To Monica Inzer, Hamilton’s dean of admission and financial aid, bold declarations like this one are a strong sign of authenticity if nothing else. “Lots of essays have been doctored or written by other people,” she said. “You know that a parent didn’t write this. I don’t know how I know, but I do.”
Mr. Bauld knows how he knows. “There’s always an attempt in some of these college admissions factories to smooth out a student’s edges,” he said. “But what I loved about this piece is that there is no attempt to smooth out anything.”
As for Ms. Kumar, the 18-year-old Princeton applicant, her essay wasn’t so much smooth as it was slick, gliding effortlessly from her breakfast table to the manicured campus of Princeton to the “occidental bubble” of her school classroom.

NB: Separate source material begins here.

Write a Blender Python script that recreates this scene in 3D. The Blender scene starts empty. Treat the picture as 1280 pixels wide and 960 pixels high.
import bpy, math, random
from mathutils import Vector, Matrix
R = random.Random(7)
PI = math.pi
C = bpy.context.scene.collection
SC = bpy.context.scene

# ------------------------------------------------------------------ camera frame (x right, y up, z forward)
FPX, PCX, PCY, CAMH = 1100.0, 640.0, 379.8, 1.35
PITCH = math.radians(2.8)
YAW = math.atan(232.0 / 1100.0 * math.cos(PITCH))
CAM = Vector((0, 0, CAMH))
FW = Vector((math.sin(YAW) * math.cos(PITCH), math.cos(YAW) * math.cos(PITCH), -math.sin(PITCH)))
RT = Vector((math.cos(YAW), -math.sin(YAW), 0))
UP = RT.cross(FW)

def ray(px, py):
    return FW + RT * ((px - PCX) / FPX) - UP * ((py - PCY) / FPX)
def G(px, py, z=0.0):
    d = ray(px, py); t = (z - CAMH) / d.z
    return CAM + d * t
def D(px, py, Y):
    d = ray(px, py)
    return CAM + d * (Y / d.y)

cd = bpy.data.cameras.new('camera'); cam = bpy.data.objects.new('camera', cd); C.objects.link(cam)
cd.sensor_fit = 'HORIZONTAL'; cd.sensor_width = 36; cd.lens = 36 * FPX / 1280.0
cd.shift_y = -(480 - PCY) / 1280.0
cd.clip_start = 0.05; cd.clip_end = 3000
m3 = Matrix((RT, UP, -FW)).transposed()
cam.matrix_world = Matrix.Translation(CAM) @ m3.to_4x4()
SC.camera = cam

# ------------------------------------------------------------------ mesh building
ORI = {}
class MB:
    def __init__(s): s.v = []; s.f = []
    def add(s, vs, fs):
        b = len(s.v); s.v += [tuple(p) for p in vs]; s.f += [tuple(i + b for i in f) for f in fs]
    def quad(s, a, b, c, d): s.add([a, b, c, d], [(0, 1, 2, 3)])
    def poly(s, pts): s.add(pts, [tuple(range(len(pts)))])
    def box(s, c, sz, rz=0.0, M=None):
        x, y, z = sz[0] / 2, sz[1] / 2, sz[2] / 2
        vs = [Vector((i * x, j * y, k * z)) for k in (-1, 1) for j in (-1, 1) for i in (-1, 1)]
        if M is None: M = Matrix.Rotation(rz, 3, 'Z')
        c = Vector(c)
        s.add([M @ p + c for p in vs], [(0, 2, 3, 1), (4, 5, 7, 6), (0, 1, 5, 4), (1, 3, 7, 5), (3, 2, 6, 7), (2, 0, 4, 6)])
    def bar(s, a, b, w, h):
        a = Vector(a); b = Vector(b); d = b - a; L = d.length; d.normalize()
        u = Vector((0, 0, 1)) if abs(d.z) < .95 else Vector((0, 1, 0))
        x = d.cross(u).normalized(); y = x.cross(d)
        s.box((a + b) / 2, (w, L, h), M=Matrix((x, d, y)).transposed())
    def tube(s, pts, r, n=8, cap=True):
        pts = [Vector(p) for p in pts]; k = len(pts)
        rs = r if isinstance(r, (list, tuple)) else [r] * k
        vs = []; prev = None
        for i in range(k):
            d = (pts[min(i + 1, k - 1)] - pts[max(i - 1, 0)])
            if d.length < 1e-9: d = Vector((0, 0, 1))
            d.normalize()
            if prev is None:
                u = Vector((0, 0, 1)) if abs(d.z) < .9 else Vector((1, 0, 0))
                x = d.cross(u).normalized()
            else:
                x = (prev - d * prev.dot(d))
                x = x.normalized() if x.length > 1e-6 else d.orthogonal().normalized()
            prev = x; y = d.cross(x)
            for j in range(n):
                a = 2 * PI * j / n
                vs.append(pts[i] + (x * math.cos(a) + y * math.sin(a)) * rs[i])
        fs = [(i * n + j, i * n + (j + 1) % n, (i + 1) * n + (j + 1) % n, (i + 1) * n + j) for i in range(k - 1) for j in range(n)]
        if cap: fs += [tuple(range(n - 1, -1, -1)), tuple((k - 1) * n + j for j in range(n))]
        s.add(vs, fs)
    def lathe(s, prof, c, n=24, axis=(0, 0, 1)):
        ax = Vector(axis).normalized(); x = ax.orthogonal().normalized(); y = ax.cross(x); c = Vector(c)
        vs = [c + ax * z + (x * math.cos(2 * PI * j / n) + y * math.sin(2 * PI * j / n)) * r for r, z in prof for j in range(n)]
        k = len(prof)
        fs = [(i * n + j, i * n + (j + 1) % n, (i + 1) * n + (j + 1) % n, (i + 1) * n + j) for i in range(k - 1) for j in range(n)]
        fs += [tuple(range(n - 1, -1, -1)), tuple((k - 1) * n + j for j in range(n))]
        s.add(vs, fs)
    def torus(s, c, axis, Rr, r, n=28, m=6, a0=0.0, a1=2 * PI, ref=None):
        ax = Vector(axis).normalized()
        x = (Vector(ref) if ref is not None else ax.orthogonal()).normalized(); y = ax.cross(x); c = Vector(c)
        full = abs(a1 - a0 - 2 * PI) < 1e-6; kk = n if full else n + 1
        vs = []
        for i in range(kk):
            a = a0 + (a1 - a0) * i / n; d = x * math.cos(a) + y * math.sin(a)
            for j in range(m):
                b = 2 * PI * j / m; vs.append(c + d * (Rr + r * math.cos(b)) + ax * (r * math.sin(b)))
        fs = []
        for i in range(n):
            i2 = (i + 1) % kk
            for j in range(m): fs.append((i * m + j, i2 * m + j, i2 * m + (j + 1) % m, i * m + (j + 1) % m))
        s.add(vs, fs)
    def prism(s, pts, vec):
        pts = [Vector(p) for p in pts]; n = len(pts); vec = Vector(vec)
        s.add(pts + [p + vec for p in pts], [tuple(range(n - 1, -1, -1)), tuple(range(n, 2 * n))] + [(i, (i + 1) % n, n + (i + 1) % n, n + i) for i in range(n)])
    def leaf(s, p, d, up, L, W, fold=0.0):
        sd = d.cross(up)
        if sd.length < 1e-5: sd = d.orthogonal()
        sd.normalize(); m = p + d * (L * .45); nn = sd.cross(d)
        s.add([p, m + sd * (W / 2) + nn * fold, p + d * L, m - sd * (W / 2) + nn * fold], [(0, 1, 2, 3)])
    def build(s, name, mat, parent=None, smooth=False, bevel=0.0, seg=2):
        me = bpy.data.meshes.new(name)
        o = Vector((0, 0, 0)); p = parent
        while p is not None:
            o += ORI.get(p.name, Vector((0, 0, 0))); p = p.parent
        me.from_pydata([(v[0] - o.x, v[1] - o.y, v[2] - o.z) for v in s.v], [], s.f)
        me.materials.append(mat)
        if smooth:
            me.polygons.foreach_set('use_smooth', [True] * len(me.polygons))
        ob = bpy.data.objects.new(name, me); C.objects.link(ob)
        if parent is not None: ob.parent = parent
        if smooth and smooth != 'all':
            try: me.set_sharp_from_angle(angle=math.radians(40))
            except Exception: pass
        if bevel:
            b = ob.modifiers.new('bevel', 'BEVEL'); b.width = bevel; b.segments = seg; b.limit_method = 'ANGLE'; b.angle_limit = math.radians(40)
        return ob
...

There’s a detour onto the city bus and then a quick trip to India before coming back to the “towering turrets” of New Jersey again.
Nevertheless, Princeton rejected her, and when I approached the university to find out if it had anything to do with her essay, it cited its policy of not commenting on any applicants or admissions decisions. I told its spokesman, Martin Mbugua, that other schools had commented on their own applicants once the students gave them permission, but he was unmoved.
Ms. Kumar said she thought that her grades might not have been quite high enough, but Mr. Bauld contended that Princeton should have been swayed by her words.
“One of the things that makes this essay is her tone,” he said. “It could have been, ‘Princeton should be poorer,’ but she opens it as an inquiry. What she does is that she listens very carefully to what you have assigned her to do, and as a response to that, she says, ‘Well, let me ask you this!’ ”
Next week, Ms. Kumar will take the stage as Marty in the Bronx Science production of “Grease,” and she’ll collect her diploma on June 21. In the fall, she’ll attend Cornell, for which she wrote no essays about the university’s level of affluence.
To Mr. Bauld, that’s Princeton’s loss. “She is that person who is always going to give an interesting answer, even to the most boring question,” he said. “That’s my confidence in reading it, and I’d want that person in my class as a teacher.”